-- YOUR TASK --
Write out the data again exactly, skipping every picture.

-- RAW DATA --
··········

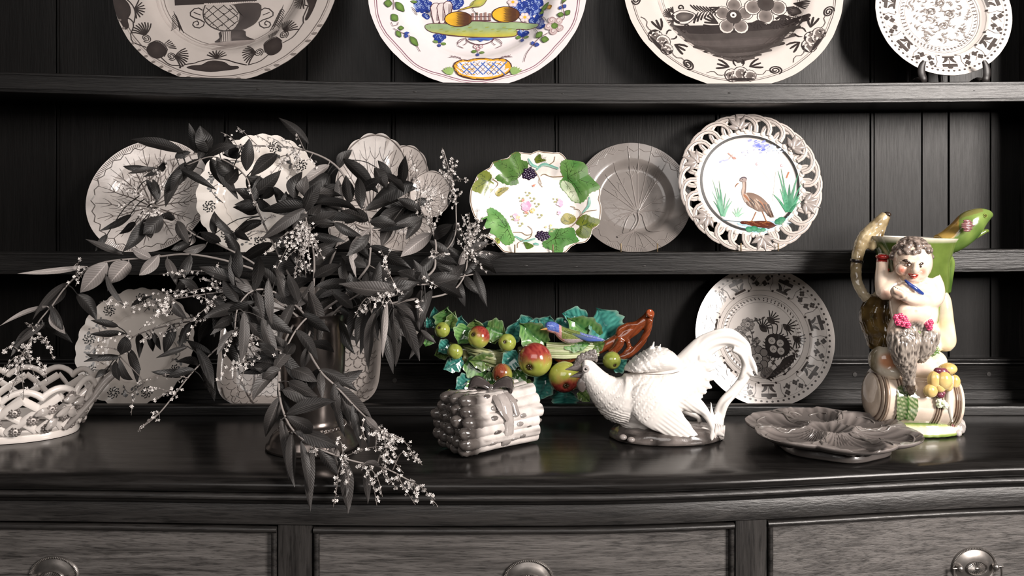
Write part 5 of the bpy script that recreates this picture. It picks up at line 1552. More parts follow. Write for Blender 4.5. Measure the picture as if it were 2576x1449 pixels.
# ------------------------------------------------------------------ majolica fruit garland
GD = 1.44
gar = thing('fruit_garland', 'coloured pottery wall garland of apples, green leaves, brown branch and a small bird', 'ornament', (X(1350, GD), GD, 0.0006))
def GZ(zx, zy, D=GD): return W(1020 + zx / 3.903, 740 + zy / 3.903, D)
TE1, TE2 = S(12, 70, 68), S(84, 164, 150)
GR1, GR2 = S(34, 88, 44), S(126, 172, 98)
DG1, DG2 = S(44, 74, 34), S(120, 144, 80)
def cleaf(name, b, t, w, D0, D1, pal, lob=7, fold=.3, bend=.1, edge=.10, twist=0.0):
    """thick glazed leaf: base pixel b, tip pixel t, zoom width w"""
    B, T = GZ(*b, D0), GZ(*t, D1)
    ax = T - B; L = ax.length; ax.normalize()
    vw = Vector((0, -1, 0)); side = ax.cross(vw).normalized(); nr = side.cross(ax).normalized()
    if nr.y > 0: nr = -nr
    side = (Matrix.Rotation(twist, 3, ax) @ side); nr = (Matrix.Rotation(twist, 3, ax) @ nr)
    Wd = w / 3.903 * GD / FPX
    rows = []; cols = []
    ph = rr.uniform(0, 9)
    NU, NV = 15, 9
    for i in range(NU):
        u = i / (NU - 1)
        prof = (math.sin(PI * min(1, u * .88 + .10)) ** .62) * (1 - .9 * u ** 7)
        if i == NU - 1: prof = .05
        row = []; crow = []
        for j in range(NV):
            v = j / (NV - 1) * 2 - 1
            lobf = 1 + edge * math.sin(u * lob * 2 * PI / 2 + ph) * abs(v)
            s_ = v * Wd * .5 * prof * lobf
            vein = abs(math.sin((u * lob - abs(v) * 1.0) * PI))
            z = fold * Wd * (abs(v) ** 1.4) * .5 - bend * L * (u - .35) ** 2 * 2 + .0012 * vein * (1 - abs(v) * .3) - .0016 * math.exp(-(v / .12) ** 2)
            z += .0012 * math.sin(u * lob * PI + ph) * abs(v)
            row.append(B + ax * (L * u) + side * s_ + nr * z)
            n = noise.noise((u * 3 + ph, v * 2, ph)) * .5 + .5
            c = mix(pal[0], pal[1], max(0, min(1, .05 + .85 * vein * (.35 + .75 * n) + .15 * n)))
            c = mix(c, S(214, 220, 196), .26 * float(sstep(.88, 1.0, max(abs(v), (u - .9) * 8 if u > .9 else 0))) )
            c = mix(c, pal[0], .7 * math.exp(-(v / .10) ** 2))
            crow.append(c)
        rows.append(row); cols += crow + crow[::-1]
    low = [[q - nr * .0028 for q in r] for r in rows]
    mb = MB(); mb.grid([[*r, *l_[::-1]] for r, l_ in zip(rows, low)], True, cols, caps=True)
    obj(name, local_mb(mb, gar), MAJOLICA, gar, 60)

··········

-- RESPONSE --
Write part 5 of the bpy script that recreates this picture. It picks up at line 1552. More parts follow. Write for Blender 4.5. Measure the picture as if it were 2576x1449 pixels.
# ------------------------------------------------------------------ majolica fruit garland
GD = 1.44
gar = thing('fruit_garland', 'coloured pottery wall garland of apples, green leaves, brown branch and a small bird', 'ornament', (X(1350, GD), GD, 0.0006))
def GZ(zx, zy, D=GD): return W(1020 + zx / 3.903, 740 + zy / 3.903, D)
TE1, TE2 = S(12, 70, 68), S(84, 164, 150)
GR1, GR2 = S(34, 88, 44), S(126, 172, 98)
DG1, DG2 = S(44, 74, 34), S(120, 144, 80)
def cleaf(name, b, t, w, D0, D1, pal, lob=7, fold=.3, bend=.1, edge=.10, twist=0.0):
    """thick glazed leaf: base pixel b, tip pixel t, zoom width w"""
    B, T = GZ(*b, D0), GZ(*t, D1)
    ax = T - B; L = ax.length; ax.normalize()
    vw = Vector((0, -1, 0)); side = ax.cross(vw).normalized(); nr = side.cross(ax).normalized()
    if nr.y > 0: nr = -nr
    side = (Matrix.Rotation(twist, 3, ax) @ side); nr = (Matrix.Rotation(twist, 3, ax) @ nr)
    Wd = w / 3.903 * GD / FPX
    rows = []; cols = []
    ph = rr.uniform(0, 9)
    NU, NV = 15, 9
    for i in range(NU):
        u = i / (NU - 1)
        prof = (math.sin(PI * min(1, u * .88 + .10)) ** .62) * (1 - .9 * u ** 7)
        if i == NU - 1: prof = .05
        row = []; crow = []
        for j in range(NV):
            v = j / (NV - 1) * 2 - 1
            lobf = 1 + edge * math.sin(u * lob * 2 * PI / 2 + ph) * abs(v)
            s_ = v * Wd * .5 * prof * lobf
            vein = abs(math.sin((u * lob - abs(v) * 1.0) * PI))
            z = fold * Wd * (abs(v) ** 1.4) * .5 - bend * L * (u - .35) ** 2 * 2 + .0012 * vein * (1 - abs(v) * .3) - .0016 * math.exp(-(v / .12) ** 2)
            z += .0012 * math.sin(u * lob * PI + ph) * abs(v)
            row.append(B + ax * (L * u) + side * s_ + nr * z)
            n = noise.noise((u * 3 + ph, v * 2, ph)) * .5 + .5
            c = mix(pal[0], pal[1], max(0, min(1, .05 + .85 * vein * (.35 + .75 * n) + .15 * n)))
            c = mix(c, S(214, 220, 196), .26 * float(sstep(.88, 1.0, max(abs(v), (u - .9) * 8 if u > .9 else 0))) )
            c = mix(c, pal[0], .7 * math.exp(-(v / .10) ** 2))
            crow.append(c)
        rows.append(row); cols += crow + crow[::-1]
    low = [[q - nr * .0028 for q in r] for r in rows]
    mb = MB(); mb.grid([[*r, *l_[::-1]] for r, l_ in zip(rows, low)], True, cols, caps=True)
    obj(name, local_mb(mb, gar), MAJOLICA, gar, 60)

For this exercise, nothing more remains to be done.